The troops are chasing the smugglers and closely monitoring refinery workers. For American soldiers, it means ending a hands-off approach at the facility and doing jobs that would normally fall to police.

Capt. Adam Lackey of Trafalgar, Ind., said it was a problem that could no longer be ignored because the illicit money helps buy bombs and bullets that kill and maim soldiers.

“Our hand has been forced,” said Lackey, of the 1st Battalion, 187th Regiment, 101st Airborne Division. “We’re going to make it harder for them, make it less profitable, and we’re even going to make it more dangerous.”

Before the crackdown began in recent weeks, fuel smuggling from Beiji was so extensive and flagrant that dozens of truck drivers would congregate just outside the refinery’s gates. In plain sight, they would swap counterfeit export documents or transfer fuel to unauthorized trucks.

Iraqi officials have long complained about oil smuggling, especially from the Beiji refinery and other sites around the northern oil fields.

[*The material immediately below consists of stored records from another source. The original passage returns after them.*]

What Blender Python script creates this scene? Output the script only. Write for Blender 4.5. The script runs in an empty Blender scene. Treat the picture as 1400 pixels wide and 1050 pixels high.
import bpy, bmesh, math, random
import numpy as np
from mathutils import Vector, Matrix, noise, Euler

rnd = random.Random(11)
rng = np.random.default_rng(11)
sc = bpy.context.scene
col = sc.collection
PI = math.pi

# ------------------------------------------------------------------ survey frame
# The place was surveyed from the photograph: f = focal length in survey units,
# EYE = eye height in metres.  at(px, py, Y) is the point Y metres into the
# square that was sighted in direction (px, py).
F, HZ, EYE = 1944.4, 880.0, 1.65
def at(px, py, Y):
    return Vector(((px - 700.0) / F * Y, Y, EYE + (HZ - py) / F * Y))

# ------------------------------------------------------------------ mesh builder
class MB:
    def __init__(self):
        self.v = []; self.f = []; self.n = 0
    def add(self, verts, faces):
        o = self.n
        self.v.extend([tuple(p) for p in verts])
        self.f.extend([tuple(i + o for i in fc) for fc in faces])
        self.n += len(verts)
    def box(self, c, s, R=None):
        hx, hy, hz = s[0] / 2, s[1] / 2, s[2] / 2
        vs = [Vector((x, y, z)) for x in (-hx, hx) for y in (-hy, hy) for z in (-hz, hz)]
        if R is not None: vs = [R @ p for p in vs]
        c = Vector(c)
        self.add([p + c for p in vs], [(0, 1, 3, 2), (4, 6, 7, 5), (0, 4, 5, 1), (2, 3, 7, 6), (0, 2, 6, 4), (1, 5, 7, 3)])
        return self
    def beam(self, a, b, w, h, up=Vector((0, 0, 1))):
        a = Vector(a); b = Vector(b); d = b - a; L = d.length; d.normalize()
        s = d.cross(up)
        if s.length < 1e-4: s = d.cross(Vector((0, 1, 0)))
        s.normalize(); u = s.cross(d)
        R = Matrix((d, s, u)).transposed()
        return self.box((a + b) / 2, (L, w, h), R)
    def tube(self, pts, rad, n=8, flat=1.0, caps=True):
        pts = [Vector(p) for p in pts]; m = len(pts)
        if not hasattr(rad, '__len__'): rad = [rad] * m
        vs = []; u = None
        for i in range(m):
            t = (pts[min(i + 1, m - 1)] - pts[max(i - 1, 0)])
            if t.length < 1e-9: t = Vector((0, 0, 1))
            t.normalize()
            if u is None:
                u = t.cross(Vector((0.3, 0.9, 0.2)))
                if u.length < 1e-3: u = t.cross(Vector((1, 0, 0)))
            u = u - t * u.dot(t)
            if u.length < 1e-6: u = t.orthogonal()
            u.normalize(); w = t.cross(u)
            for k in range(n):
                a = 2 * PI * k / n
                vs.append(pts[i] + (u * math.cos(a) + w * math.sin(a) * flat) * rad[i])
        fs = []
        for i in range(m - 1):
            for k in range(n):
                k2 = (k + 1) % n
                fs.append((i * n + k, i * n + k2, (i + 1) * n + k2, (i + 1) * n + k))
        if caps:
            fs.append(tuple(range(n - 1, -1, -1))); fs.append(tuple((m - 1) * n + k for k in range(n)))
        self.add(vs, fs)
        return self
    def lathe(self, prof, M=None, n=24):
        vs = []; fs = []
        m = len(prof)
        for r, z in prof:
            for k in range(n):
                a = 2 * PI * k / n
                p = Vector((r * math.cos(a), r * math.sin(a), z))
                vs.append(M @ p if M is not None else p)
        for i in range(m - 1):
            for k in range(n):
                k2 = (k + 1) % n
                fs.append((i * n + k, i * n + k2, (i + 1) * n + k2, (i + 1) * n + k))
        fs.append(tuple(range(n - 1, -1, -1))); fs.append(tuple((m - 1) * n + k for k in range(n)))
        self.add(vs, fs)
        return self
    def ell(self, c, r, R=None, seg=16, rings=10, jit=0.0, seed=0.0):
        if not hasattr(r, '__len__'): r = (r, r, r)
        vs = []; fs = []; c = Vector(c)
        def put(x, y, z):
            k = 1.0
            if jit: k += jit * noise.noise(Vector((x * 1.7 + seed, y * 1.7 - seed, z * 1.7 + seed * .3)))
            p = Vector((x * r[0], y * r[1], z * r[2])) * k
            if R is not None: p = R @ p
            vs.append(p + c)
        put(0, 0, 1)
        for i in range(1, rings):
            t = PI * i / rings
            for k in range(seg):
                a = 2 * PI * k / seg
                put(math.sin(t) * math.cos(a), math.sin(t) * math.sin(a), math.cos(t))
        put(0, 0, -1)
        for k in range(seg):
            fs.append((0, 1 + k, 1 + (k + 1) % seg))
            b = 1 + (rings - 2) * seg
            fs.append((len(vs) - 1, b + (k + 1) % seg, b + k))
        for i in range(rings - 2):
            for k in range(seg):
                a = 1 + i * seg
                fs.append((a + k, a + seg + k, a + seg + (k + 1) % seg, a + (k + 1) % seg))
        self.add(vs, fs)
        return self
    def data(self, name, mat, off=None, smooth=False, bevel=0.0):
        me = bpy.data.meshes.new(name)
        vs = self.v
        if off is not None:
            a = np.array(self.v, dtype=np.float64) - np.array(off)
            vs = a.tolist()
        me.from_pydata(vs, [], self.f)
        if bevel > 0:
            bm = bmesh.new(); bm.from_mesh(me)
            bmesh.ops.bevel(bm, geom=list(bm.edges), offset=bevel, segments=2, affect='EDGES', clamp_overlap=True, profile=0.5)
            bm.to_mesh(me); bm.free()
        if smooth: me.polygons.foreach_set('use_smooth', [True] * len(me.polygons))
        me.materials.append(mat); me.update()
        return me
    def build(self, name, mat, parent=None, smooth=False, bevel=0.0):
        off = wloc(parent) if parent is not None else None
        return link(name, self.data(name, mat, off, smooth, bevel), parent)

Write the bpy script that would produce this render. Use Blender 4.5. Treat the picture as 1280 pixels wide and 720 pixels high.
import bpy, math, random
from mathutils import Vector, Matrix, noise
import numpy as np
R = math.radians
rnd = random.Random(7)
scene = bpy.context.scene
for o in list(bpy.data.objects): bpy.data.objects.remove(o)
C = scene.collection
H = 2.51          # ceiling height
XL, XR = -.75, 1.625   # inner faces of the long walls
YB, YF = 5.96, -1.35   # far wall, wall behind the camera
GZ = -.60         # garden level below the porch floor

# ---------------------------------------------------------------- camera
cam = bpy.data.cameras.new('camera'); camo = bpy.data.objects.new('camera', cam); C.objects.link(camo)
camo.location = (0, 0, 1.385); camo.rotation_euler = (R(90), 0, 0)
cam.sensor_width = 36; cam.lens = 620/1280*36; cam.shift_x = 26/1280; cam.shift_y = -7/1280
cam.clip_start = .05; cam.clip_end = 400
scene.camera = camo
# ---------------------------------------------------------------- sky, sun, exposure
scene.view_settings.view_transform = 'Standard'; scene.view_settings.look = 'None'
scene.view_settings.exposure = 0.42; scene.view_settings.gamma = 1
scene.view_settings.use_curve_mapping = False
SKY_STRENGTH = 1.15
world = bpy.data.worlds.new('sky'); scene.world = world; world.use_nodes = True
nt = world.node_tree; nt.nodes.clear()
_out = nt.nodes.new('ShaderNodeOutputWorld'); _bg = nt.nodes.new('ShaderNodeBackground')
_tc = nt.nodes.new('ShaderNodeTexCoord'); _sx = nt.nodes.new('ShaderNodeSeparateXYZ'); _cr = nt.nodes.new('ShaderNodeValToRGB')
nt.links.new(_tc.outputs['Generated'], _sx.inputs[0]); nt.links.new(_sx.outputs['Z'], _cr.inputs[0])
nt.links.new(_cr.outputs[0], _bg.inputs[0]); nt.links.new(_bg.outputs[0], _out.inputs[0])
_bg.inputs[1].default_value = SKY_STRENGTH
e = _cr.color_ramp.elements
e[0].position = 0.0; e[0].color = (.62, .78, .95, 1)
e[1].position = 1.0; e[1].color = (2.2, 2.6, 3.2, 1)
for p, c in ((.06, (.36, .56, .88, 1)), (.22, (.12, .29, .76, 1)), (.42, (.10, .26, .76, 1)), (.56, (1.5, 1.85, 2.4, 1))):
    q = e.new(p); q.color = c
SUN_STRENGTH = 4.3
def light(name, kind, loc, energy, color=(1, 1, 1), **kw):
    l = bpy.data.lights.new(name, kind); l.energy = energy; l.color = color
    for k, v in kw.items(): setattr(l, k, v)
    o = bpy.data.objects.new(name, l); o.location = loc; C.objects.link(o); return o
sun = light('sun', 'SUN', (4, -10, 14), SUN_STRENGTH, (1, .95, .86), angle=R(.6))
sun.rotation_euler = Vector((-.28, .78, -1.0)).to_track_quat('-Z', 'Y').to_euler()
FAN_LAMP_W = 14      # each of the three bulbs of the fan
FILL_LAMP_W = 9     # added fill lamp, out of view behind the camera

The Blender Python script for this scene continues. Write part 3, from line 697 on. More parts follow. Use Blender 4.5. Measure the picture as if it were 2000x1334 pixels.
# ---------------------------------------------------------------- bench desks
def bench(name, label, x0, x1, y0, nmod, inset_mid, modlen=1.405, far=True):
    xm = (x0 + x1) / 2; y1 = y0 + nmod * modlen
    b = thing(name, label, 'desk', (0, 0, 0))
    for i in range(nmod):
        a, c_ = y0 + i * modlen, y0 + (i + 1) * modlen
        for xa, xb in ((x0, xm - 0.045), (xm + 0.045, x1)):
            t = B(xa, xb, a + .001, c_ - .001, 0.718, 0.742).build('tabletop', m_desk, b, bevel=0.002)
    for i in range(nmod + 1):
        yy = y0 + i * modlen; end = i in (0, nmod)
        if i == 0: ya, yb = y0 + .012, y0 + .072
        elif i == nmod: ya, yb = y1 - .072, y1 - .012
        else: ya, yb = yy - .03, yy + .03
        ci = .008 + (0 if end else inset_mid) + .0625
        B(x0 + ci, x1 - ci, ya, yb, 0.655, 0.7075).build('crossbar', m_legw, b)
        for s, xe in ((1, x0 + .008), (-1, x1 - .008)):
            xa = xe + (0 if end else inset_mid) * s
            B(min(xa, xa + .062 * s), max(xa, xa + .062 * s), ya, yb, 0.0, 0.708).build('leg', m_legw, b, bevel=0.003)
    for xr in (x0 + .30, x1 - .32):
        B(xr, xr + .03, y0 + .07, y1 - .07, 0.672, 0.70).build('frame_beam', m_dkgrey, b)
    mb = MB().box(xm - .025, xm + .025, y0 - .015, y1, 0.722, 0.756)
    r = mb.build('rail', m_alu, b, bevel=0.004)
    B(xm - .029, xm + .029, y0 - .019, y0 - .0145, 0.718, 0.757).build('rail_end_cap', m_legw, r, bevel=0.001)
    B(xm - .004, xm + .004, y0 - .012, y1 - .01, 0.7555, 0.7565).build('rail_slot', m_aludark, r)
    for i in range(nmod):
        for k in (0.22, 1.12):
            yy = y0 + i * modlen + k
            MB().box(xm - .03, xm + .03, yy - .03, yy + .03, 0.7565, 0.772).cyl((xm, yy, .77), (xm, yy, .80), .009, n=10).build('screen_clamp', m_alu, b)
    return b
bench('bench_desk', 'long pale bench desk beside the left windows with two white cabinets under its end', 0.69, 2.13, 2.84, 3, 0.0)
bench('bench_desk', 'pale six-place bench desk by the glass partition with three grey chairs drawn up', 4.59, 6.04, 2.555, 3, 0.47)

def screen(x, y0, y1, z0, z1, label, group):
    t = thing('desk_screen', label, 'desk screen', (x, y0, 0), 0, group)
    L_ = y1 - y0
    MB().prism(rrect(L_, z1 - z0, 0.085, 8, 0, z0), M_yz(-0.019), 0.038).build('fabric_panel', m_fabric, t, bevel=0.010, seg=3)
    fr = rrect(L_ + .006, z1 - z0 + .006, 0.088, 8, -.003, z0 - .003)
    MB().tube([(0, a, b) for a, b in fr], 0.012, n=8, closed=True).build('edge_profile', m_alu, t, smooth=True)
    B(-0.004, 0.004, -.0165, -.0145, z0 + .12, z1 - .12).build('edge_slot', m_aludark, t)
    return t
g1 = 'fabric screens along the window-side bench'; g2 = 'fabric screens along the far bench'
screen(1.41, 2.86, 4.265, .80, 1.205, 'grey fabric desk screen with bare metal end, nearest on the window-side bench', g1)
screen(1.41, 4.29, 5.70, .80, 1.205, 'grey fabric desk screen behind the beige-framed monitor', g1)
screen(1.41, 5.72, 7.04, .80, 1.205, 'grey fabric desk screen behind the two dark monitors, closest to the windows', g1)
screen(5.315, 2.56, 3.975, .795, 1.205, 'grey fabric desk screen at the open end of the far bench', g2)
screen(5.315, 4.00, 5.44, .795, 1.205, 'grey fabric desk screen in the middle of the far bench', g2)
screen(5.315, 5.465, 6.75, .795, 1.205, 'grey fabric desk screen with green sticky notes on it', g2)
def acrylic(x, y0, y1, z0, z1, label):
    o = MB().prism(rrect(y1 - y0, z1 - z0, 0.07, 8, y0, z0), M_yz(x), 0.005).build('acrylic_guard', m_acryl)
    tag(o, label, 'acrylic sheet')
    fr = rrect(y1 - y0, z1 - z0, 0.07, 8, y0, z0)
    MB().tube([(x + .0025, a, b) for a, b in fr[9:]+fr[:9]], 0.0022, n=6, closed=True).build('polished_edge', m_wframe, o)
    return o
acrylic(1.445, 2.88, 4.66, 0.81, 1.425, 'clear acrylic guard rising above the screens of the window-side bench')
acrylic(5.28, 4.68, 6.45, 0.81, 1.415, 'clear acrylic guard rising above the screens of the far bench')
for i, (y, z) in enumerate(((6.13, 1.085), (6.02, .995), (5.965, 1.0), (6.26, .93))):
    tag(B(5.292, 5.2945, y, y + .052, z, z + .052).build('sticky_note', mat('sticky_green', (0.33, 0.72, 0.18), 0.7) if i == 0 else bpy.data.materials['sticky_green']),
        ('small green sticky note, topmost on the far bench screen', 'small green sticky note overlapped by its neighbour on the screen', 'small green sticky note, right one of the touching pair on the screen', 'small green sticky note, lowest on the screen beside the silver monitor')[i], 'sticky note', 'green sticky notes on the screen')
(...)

In a report last month, the inspector general of the oil ministry, Ali al-Alaak, estimated that $4 billion worth of petroleum products were smuggled out of Iraq last year, including gasoline and crude oil siphoned from pipelines.

He described oil smuggling as the greatest threat to Iraq’s oil-dependent economy.

The Finance Ministry estimates that up to half of the profits from oil smuggling end up in the hands of insurgents.

So much fuel was disappearing that residents of this Sunni Arab city 155 miles north of Baghdad would routinely wait eight hours or more to buy fuel at gas stations near the refinery.

Smuggling is lucrative in Iraq because fuel prices are heavily subsidized by the government. A gallon of regular gasoline costs less than 70 cents. Smugglers make a substantial profit by shipping fuel to Syria or Turkey, where prices are far higher.